**The exercise**:
From the first line of the data down to and including the line with "tag(o, 'black plastic", copy everything exactly, leaving out pictures.

**Data provided**:
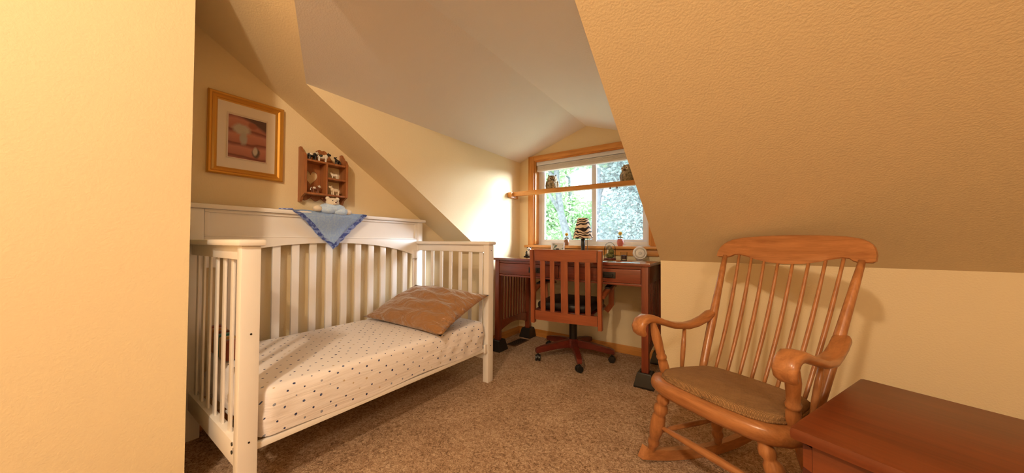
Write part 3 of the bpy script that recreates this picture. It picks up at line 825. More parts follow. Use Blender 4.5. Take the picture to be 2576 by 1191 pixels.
for xa, xb, px in ((DX0+LG+0.004, xm-0.022, -1.43), (xm+0.022, DX1-LG-0.004, -0.79)):
    dr = db_('drawer', (xa, DY0+0.002, 0.709), (xb, DY0+0.020, 0.809), CHERRY)
    p = db_('drawer_pull', (px-0.055, DY0-0.003, 0.738), (px+0.055, DY0+0.002, 0.784), DARKMETAL, 0.001, dr)
    p.name = 'pull_plate'; p['label'] = 'dark bronze back plate'
    bm = new(); tube(bm, [D((px-0.036, DY0-0.002, 0.768)), D((px-0.036, DY0-0.016, 0.760)), D((px-0.03, DY0-0.018, 0.747)), D((px+0.03, DY0-0.018, 0.747)), D((px+0.036, DY0-0.016, 0.760)), D((px+0.036, DY0-0.002, 0.768))], 0.0035, 8)
    h = obj('bail_handle', bm, DARKMETAL, dr, 60)
for x in (DX0+0.008, DX1-LG+0.008):
    db_('side_apron', (x, DY0+LG, 0.70), (x+0.02, DY1-LG, DZ-0.022))
    n = 14; ylo, yhi = DY0+LG, DY1-LG
    pts = [(ylo+(yhi-ylo)*k/n-DO.y, 0.165+0.05*math.sin(PI*k/n)) for k in range(n+1)]
    bm = new(); prism(bm, pts+[(yhi-DO.y, 0.265), (ylo-DO.y, 0.265)], 'x', x-DO.x, x+0.02-DO.x, 0.001); obj('arched_side_rail', bm, CHERRY, t, 40)
    for k in range(9):
        y = ylo+(yhi-ylo)*(k+1)/10
        db_('slat', (x+0.003, y-0.009, 0.262), (x+0.015, y+0.009, 0.703), CHERRY_Z, 0.002)
# bed risers under the four legs
k = 0
for x, sx in ((DX0+LG/2, 'left'), (DX1-LG/2, 'right')):
    for y, sy in ((DY0+LG/2, 'front'), (DY1-LG/2, 'back')):
        bm = new(); rings = []
        for hw_, z in ((0.066, 0.0), (0.066, 0.012), (0.048, 0.092), (0.044, 0.098), (0.030, 0.098), (0.027, 0.030)):
            rings.append([bm.verts.new((a*hw_, b*hw_, z)) for a, b in ((-1, -1), (1, -1), (1, 1), (-1, 1))])
        for a, b in zip(rings, rings[1:]):
            for q in range(4): bm.faces.new((a[q], a[(q+1) % 4], b[(q+1) % 4], b[q]))
        bm.faces.new(rings[0][::-1]); bm.faces.new(rings[-1])
        o = obj('furniture_riser', bm, BLACK); o.location = (x, y, 0)
        tag(o, 'black plastic riser under the %s %s leg of the desk' % (sy, sx), 'riser', 'risers under the desk legs')

# ------------------------------------------------------------------ swivel chair
def swivel():
    cx, cy = -1.178, 2.63
    t = thing('desk_chair', 'wooden swivel desk chair with slatted back and black seat', 'chair', (cx, cy, 0), math.radians(7.5))
    # local: +y towards the desk, back at y = -0.37
    yb = -0.37; xo = 0.048
    def P(x, y, z): return (x+xo, y, z)
    lean = lambda z: yb-(z-0.40)*0.045
    for s in (-1, 1):
        bm = new(); x = s*0.262
        tube(bm, [P(x+s*0.004, lean(0.362), 0.362), P(x, lean(0.6), 0.6), P(x-s*-0.006, lean(0.942), 0.942)], [(0.024, 0.016)]*3, 8, power=8); obj('back_post', bm, CHAIRW_Z, t, 40)
    def bar(name, z0, z1, th=0.022, y_off=0):
        bm = new(); n = 10; vs = []
        for i in range(n+1):
            x = -0.245+0.49*i/n; c = 0.018*(1-(x/0.245)**2)
            vs.append([bm.verts.new(P(x, lean(z)-c*0.6+dy+y_off, z)) for z, dy in ((z0, -th/2), (z1, -th/2), (z1, th/2), (z0, th/2))])
        for a, b in zip(vs, vs[1:]):
            for k in range(4): bm.faces.new((a[k], a[(k+1) % 4], b[(k+1) % 4], b[k]))
        bm.faces.new(vs[0][::-1]); bm.faces.new(vs[-1]); return obj(name, bm, CHAIRW, t, 40)
    bar('crest_rail', 0.856, 0.945); bar('lower_back_rail', 0.388, 0.462)
    for x, w_ in ((-0.178, 0.020), (-0.098, 0.018), (0.0, 0.028), (0.098, 0.018), (0.178, 0.020)):
        c = 0.018*(1-(x/0.245)**2)*0.6
        bm = new(); tube(bm, [P(x, lean(z)-c, z) for z in (0.455, 0.66, 0.862)], [(w_, 0.007)]*3, 8, power=7, up=Vector((0, 1, 0))); obj('back_slat', bm, CHAIRW_Z, t, 40)
    # seat
    bm = new(); prism(bm, [(-0.24, -0.26), (-0.15, -0.31), (0.15, -0.31), (0.24, -0.26), (0.255, 0.12), (0.22, 0.22), (-0.22, 0.22), (-0.255, 0.12)], 'z', 0.425, 0.452, 0.004); obj('seat_board', bm, DARKCH, t, 40)
    bm = new(); prism(bm, [(-0.225, -0.26), (-0.14, -0.295), (0.14, -0.295), (0.225, -0.26), (0.24, 0.12), (0.20, 0.205), (-0.20, 0.205), (-0.24, 0.12)], 'z', 0.453, 0.515, 0.024); o = obj('seat_cushion', bm, LEATHER, t, 180); o['label'] = 'black leather seat pad'
    for s in (-1, 1):
        bm = new(); tube(bm, [P(s*0.275, yb+0.01, 0.60), P(s*0.285, -0.24, 0.632), P(s*0.285, -0.08, 0.650), P(s*0.28, 0.08, 0.645), P(s*0.272, 0.14, 0.625)], [(0.020, 0.011), (0.024, 0.012), (0.026, 0.012), (0.026, 0.012), (0.020, 0.010)], 10, power=4); a = obj('armrest', bm, CHAIRW, t, 60)
        bm = new(); tube(bm, [P(s*0.285, -0.22, 0.652), P(s*0.285, -0.06, 0.668), P(s*0.28, 0.09, 0.662)], [(0.022, 0.008)]*3, 8, power=4); o = obj('arm_pad', bm, LEATHER, a, 60); o['label'] = 'black arm pad'
        bm = new(); tube(bm, [P(s*0.262-0.02*s, -0.03, 0.44), P(s*0.285, -0.05, 0.50), P(s*0.288, -0.06, 0.645)], [(0.022, 0.010)]*3, 8, power=6, up=Vector((0, 1, 0))); obj('arm_support', bm, CHAIRW_Z, t, 60)
    # column and mechanism
    bm = new(); lathe(bm, (0, 0, 0), [(0.030, 0.10), (0.034, 0.12), (0.034, 0.30), (0.026, 0.302), (0.026, 0.39)], 20); o = obj('column', bm, BLACK, t, 60); o['label'] = 'black gas-lift column'
    pbox('tilt_mechanism', (-0.09, -0.14, 0.385), (0.09, 0.12, 0.424), BLACK, t, 0.006)
    bm = new(); tube(bm, [(0.09, -0.06, 0.40), (0.20, -0.11, 0.385), (0.225, -0.13, 0.37)], [0.005, 0.005, 0.005], 8); lv = obj('lever', bm, BLACK, t, 60)
    bm = new(); lathe(bm, (0.225, -0.135, 0.335), [(0.006, 0), (0.017, 0.004), (0.019, 0.02), (0.015, 0.036), (0.006, 0.042)], 14); obj('lever_knob', bm, BLACK, lv, 60)
    # five star base
    bm = new(); lathe(bm, (0, 0, 0), [(0.034, 0.085), (0.05, 0.09), (0.05, 0.155), (0.038, 0.165)], 20); obj('hub', bm, DARKCH, t, 60)
    for k in range(5):
        a = math.radians(-129.8-7.5+72*k); c, s = math.cos(a), math.sin(a)
        bm = new(); n = []
        for rr, zt, zb, hw_ in ((0.035, 0.160, 0.092, 0.022), (0.16, 0.146, 0.090, 0.022), (0.30, 0.118, 0.072, 0.021), (0.345, 0.104, 0.068, 0.020)):
            n.append([bm.verts.new((rr*c-s*h, rr*s+c*h, z)) for h, z in ((-hw_, zb), (hw_, zb), (hw_, zt), (-hw_, zt))])
        for p, q in zip(n, n[1:]):
            for j in range(4): bm.faces.new((p[j], p[(j+1) % 4], q[(j+1) % 4], q[j]))
        bm.faces.new(n[0][::-1]); bm.faces.new(n[-1])
        es = [e for e in bm.edges]
        bmesh.ops.bevel(bm, geom=es, offset=0.004, segments=2, affect='EDGES')
        ft = obj('star_foot', bm, DARKCH, t, 40)
        # caster: two wheels and a hood
        ca = a+1.1+k*0.9; wx, wy = math.cos(ca), math.sin(ca); bx, by = 0.325*c, 0.325*s
        bm = new()
        for d in (-0.013, 0.013):
            p = Vector((bx-wy*d, by+wx*d, 0.026)); ax = Vector((-wy, wx, 0))*0.009
            tube(bm, [p-ax, p-ax*0.9, p+ax*0.9, p+ax], [0.020, 0.026, 0.026, 0.020], 16)
        ct = obj('caster', bm, BLACK, ft, 40); ct['label'] = 'black twin-wheel caster'
        bm = new(); ball(bm, (bx, by, 0.036), (0.022, 0.022, 0.022), 12, 8); tube(bm, [(bx, by, 0.045), (bx, by, 0.072)], 0.007, 8); obj('caster_hood', bm, BLACK, ft, 60)
swivel()

# ------------------------------------------------------------------ things on the desk and sill
t = thing('table_lamp', 'small desk lamp with black stem and zebra print shade', 'lamp', (-1.131, 2.73, DZ))
bm = new(); lathe(bm, (0, 0, 0), [(0.055, 0), (0.058, 0.008), (0.05, 0.014), (0.02, 0.02), (0.016, 0.03), (0.016, 0.10), (0.019, 0.12), (0.017, 0.175), (0.008, 0.19), (0.008, 0.22)], 24); o = obj('base', bm, BLACK, t, 50)
bm = new(); lathe(bm, (0, 0, 0), [(0.090, 0.180), (0.048, 0.362)], 36); 
bmesh.ops.delete(bm, geom=[f for f in bm.faces if len(f.verts) > 4], context='FACES')
bmesh.ops.solidify(bm, geom=bm.faces[:], thickness=0.003); sh_ = obj('lamp_shade', bm, ZEBRA, t, 60)
bm = new(); ball(bm, (0, 0, 0.26), (0.024, 0.024, 0.034)); obj('bulb', bm, CREAMP, t, 180)
bm = new(); tube(bm, [(0.047, -0.02, 0.21), (0.048, -0.02, 0.17), (0.050, -0.02, 0.08), (0.050, -0.02, 0.075)], [0.0022, 0.0022, 0.0022, 0.005], 6); tube(bm, [(0.008, 0, 0.205), (0.047, -0.02, 0.21)], 0.0025, 6); obj('pull_chain', bm, BLACK, t, 60)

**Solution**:
Write part 3 of the bpy script that recreates this picture. It picks up at line 825. More parts follow. Use Blender 4.5. Take the picture to be 2576 by 1191 pixels.
for xa, xb, px in ((DX0+LG+0.004, xm-0.022, -1.43), (xm+0.022, DX1-LG-0.004, -0.79)):
    dr = db_('drawer', (xa, DY0+0.002, 0.709), (xb, DY0+0.020, 0.809), CHERRY)
    p = db_('drawer_pull', (px-0.055, DY0-0.003, 0.738), (px+0.055, DY0+0.002, 0.784), DARKMETAL, 0.001, dr)
    p.name = 'pull_plate'; p['label'] = 'dark bronze back plate'
    bm = new(); tube(bm, [D((px-0.036, DY0-0.002, 0.768)), D((px-0.036, DY0-0.016, 0.760)), D((px-0.03, DY0-0.018, 0.747)), D((px+0.03, DY0-0.018, 0.747)), D((px+0.036, DY0-0.016, 0.760)), D((px+0.036, DY0-0.002, 0.768))], 0.0035, 8)
    h = obj('bail_handle', bm, DARKMETAL, dr, 60)
for x in (DX0+0.008, DX1-LG+0.008):
    db_('side_apron', (x, DY0+LG, 0.70), (x+0.02, DY1-LG, DZ-0.022))
    n = 14; ylo, yhi = DY0+LG, DY1-LG
    pts = [(ylo+(yhi-ylo)*k/n-DO.y, 0.165+0.05*math.sin(PI*k/n)) for k in range(n+1)]
    bm = new(); prism(bm, pts+[(yhi-DO.y, 0.265), (ylo-DO.y, 0.265)], 'x', x-DO.x, x+0.02-DO.x, 0.001); obj('arched_side_rail', bm, CHERRY, t, 40)
    for k in range(9):
        y = ylo+(yhi-ylo)*(k+1)/10
        db_('slat', (x+0.003, y-0.009, 0.262), (x+0.015, y+0.009, 0.703), CHERRY_Z, 0.002)
# bed risers under the four legs
k = 0
for x, sx in ((DX0+LG/2, 'left'), (DX1-LG/2, 'right')):
    for y, sy in ((DY0+LG/2, 'front'), (DY1-LG/2, 'back')):
        bm = new(); rings = []
        for hw_, z in ((0.066, 0.0), (0.066, 0.012), (0.048, 0.092), (0.044, 0.098), (0.030, 0.098), (0.027, 0.030)):
            rings.append([bm.verts.new((a*hw_, b*hw_, z)) for a, b in ((-1, -1), (1, -1), (1, 1), (-1, 1))])
        for a, b in zip(rings, rings[1:]):
            for q in range(4): bm.faces.new((a[q], a[(q+1) % 4], b[(q+1) % 4], b[q]))
        bm.faces.new(rings[0][::-1]); bm.faces.new(rings[-1])
        o = obj('furniture_riser', bm, BLACK); o.location = (x, y, 0)
        tag(o, 'black plastic riser under the %s %s leg of the desk' % (sy, sx), 'riser', 'risers under the desk legs')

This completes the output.